One pitch could get you to The Show or the Hall of Fame…Get a grip, give it a spin

A pitcher at the High School level can be very effective with three pitches [2-seam and 4-seam fastballs and a change-up or curve], but he can increase his performance by adding pitches to his repertoire and, with some experimentation, improve his odds of making it all the way to The Show.

A good way to do it is to study grips and angles in videos and then to try them out.  No two pitchers will throw a pitch identically, because of variations in:  pressure on the ball, finger length, arm/hand strength, body size, wrist movement, thumb flexibility, arm slot, and length of stride.

Since you are unique in these ways, you may discover that one pitch that “just feels right and works” for you.  Some pitchers made it in MLB, because they learned to throw a single pitch with mastery.  One pitcher, who was only 120-lbs and 5’9″ with a losing record, made it into the Hall of Fame.

Elroy Face [Pirates, ‘58-‘62] was the original “closer,” but he was just average, until he learned his trademark “Forkball” from Yankees reliever Joe Page. He used the pitch to confound opposing hitters, saying, “It would come in hard and break anyway it wanted to, sometimes in, sometimes out, mostly down.”

To throw it effectively, a pitcher needs large hands and long fingers to make a “V” shaped pair of “rails” with his middle and pointer fingers.

[http://www.thecompletepitcher.com/how_to_throw_forkball.htm]

Bruce Sutter was an average pitcher, until the Cubs’ roving minor league pitching instructor, Fred Martin, taught him how to throw the split-fingered fastball. Sutter went on to rack up 300 saves and was inducted into the Hall of Fame.

[http://www.thecompletepitcher.com/how_to_throw_splitter.htm]

[http://www.youtube.com/watch?v=vUhBLPX9xPQ&feature=endscreen&NR=1]

Until 1867, all the pitchers in baseball threw only straight pitches at varying speeds.

“Candy Cummings was an enthusiastic baseball player, and an outing with some friends in 1863, when he was 14 years old, gave Arthur the idea that changed the course of his life [and the game of baseball forever.]

He and a group of boys amused themselves at a Brooklyn beach one day by throwing clamshells into the ocean. The flat, circular shells could be easily made to curve in the air, and the boys managed to create wide arcs of flight before the shells splashed into the water.
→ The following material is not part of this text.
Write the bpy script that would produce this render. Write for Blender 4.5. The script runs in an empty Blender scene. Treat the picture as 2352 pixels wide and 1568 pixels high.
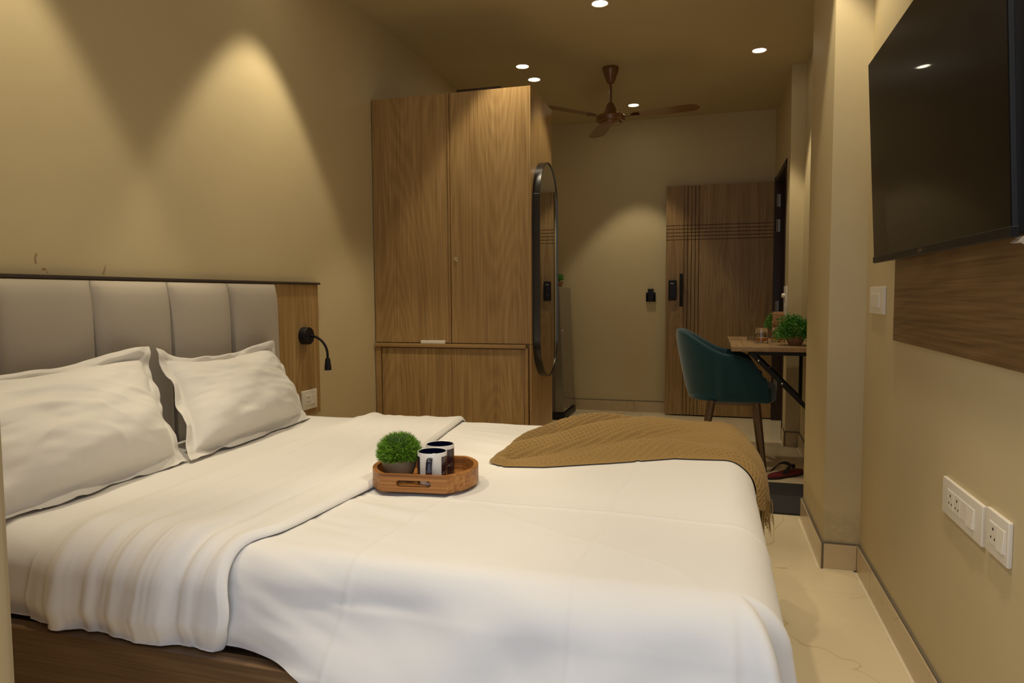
import bpy, bmesh, math, random
import numpy as np
from mathutils import Vector, Matrix
random.seed(7)
RNG = np.random.RandomState(11)
PI = math.pi
sc = bpy.context.scene
COL = sc.collection

# ------------------------------------------------------------------ camera, sky, exposure
YAW, PITCH, ROLL, LENS, CAMH = 0.279475097, -0.066739122, -0.00639019285, 24.30916, 1.14
def cam_axes():
    cy, sy, cp, sp = math.cos(YAW), math.sin(YAW), math.cos(PITCH), math.sin(PITCH)
    f = Vector((-sy*cp, cy*cp, sp)); r = Vector((cy, sy, 0)); u = r.cross(f)
    c, s = math.cos(ROLL), math.sin(ROLL)
    return c*r+s*u, -s*r+c*u, f
_r, _u, _f = cam_axes()
cam = bpy.data.objects.new('camera', bpy.data.cameras.new('camera'))
COL.objects.link(cam)
cam.data.sensor_width = 36; cam.data.lens = LENS; cam.data.clip_start = 0.05
cam.matrix_world = Matrix(((_r.x, _u.x, -_f.x, 0), (_r.y, _u.y, -_f.y, 0), (_r.z, _u.z, -_f.z, CAMH), (0, 0, 0, 1)))
sc.camera = cam
sc.view_settings.view_transform = 'Standard'
sc.view_settings.look = 'None'
sc.view_settings.exposure = 0.0
sc.view_settings.gamma = 1.0
sc.view_settings.use_curve_mapping = False
world = bpy.data.worlds.new('overcast_sky'); sc.world = world
world.use_nodes = True
_bg = world.node_tree.nodes['Background']
_bg.inputs[0].default_value = (0.80, 0.86, 1.0, 1)
_bg.inputs[1].default_value = 1.0
LAMP_COL = (1.0, 0.865, 0.63)
LAMP_W = 49.0
SPOT_ANGLE, SPOT_BLEND = math.radians(71), 0.32

# room measures (metres); the camera stands in the balcony doorway at the origin
XL, XR, XP, XA, XD = -1.961, 0.60, 0.462, 0.645, 0.548   # left wall, TV wall, pilaster, alcove, door wall
YNW, YP0, YP1, YD, YF, ZC = 0.62, 3.058, 3.706, 5.48, 6.74, 2.79
# (x, y, power factor) of the recessed lights
LIGHTS = [(-0.624, 4.026, 0.62), (0.298, 5.097, 0.85), (-1.327, 4.943, 0.3), (-1.32, 5.263, 0.3), (-0.667, 6.218, 0.62),
          (-1.63, 2.715, 1.0), (-1.63, 1.385, 1.0), (0.335, 2.84, 0.58), (0.30, 1.45, 1.3), (-1.07, 3.58, 0.7), (-0.62, 1.45, 0.9)]

# ------------------------------------------------------------------ materials
def new_mat(name):
    m = bpy.data.materials.new(name); m.use_nodes = True
    nt = m.node_tree; b = nt.nodes['Principled BSDF']
    return m, nt, b
def N(nt, t, **kw):
    n = nt.nodes.new(t)
    for k, v in kw.items():
        if k in n.inputs: n.inputs[k].default_value = v
        else: setattr(n, k, v)
    return n
def L(nt, a, b): nt.links.new(a, b)
def ramp(nt, stops):
    r = nt.nodes.new('ShaderNodeValToRGB'); e = r.color_ramp.elements
    while len(e) < len(stops): e.new(0.5)
    for el, (p, c) in zip(e, stops): el.position = p; el.color = (*c, 1)
    return r
def plain(name, col, rough=0.5, metal=0.0, spec=0.5, coat=0.0, bump=0.0, bscale=200, vary=0.0, sheen=0.0):
    m, nt, b = new_mat(name)
    b.inputs['Base Color'].default_value = (*col, 1)
    b.inputs['Roughness'].default_value = rough
    b.inputs['Metallic'].default_value = metal
    b.inputs['Specular IOR Level'].default_value = spec
    b.inputs['Coat Weight'].default_value = coat
    b.inputs['Sheen Weight'].default_value = sheen
    tc = N(nt, 'ShaderNodeTexCoord')
    if bump or vary:
        ns = N(nt, 'ShaderNodeTexNoise', Scale=bscale, Detail=3.0); L(nt, tc.outputs['Object'], ns.inputs['Vector'])
        if bump:
            bp = N(nt, 'ShaderNodeBump', Strength=bump, Distance=0.002); L(nt, ns.outputs[0], bp.inputs['Height']); L(nt, bp.outputs[0], b.inputs['Normal'])
        if vary:
            n2 = N(nt, 'ShaderNodeTexNoise', Scale=bscale*0.2, Detail=4.0); L(nt, tc.outputs['Object'], n2.inputs['Vector'])
            lo = tuple(c*(1-vary) for c in col); hi = tuple(min(1, c*(1+vary)) for c in col)
            rp = ramp(nt, [(0.3, lo), (0.7, hi)]); L(nt, n2.outputs[0], rp.inputs[0]); L(nt, rp.outputs[0], b.inputs['Base Color'])
    return m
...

“We became interested in the mechanics of it and experimented for an hour or more…

"All of a sudden, it came to me that it would be a good joke on the boys if I could make a baseball curve the same way.”  [“Candy” Cummings]"

In 1867, after four years of frustration, he found success with the curve ball for the first time. He discovered that he could make the ball curve in the air when he released it by rolling it off the second finger of his hand, accompanied by a violent twisting of the wrist.

Though it appears that Jim Creighton, a New York amateur pitcher, threw a ball with a quick jerk of the wrist [before Cummings] in 1861 and 1862, Cummings was the one who combined it with the rolling motion from the fingers to maximize the amount of spin imparted on the ball.

Candy Cummings demonstrated his breakthrough in a game against Harvard College.

“I began to watch the flight of the ball through the air and distinctly saw it curve…a surge of joy flooded over me that I shall never forget. I felt like shouting out that I had made a ball curve. I wanted to tell everybody; it was too good to keep to myself.”

All day long, Harvard batters flailed helplessly at the new pitch. The secret of the curveball was his, and for several years afterward Cummings was the only pitcher in the nation to claim mastery over the pitch.” [http://sabr.org/bioproj/person/99fabe5f]

Inventing a ball that curved made the 120-lb, 5’ 9” Cummings the most dominant pitcher in the country.  His MLB record was only 21-22, but he was inducted into the Hall of Fame for changing the course of the game by introducing the first pitch that “moved.”

The knuckle ball was invented because of a hand injury.

“In 1917 an unknown pitcher, Eddie Rommel, joined the Hanover (Maryland) Raiders of the Class D Blue Ridge League. Working as a steamfitter’s helper in a shipyard during the World War, he scalded his hand severely.

While recovering, he began experimenting with the knuckle ball, a pitch he had learned on the sandlots from a veteran local first baseman named Cutter Drewry.  Rommel said of the new pitch,

“I tried it and the first ball I threw broke about five feet. I was delighted and went up to Newark and caught on with the 1918 Newark Bears, of the International League.”  [http://sabr.org/bioproj/person/333594e9]

"His discovery, the “knuckle ball,” was his ticket to the Major leagues with the Philadelphia Athletics."

So, pick up a ball and play with different grips, then experiment with using different pressure on the ball, wrist position [loose or tight], wrist movement, rotation, velocity, etc.—you may discover a new pitch; one that just might get you to the Majors, or into the Hall of Fame.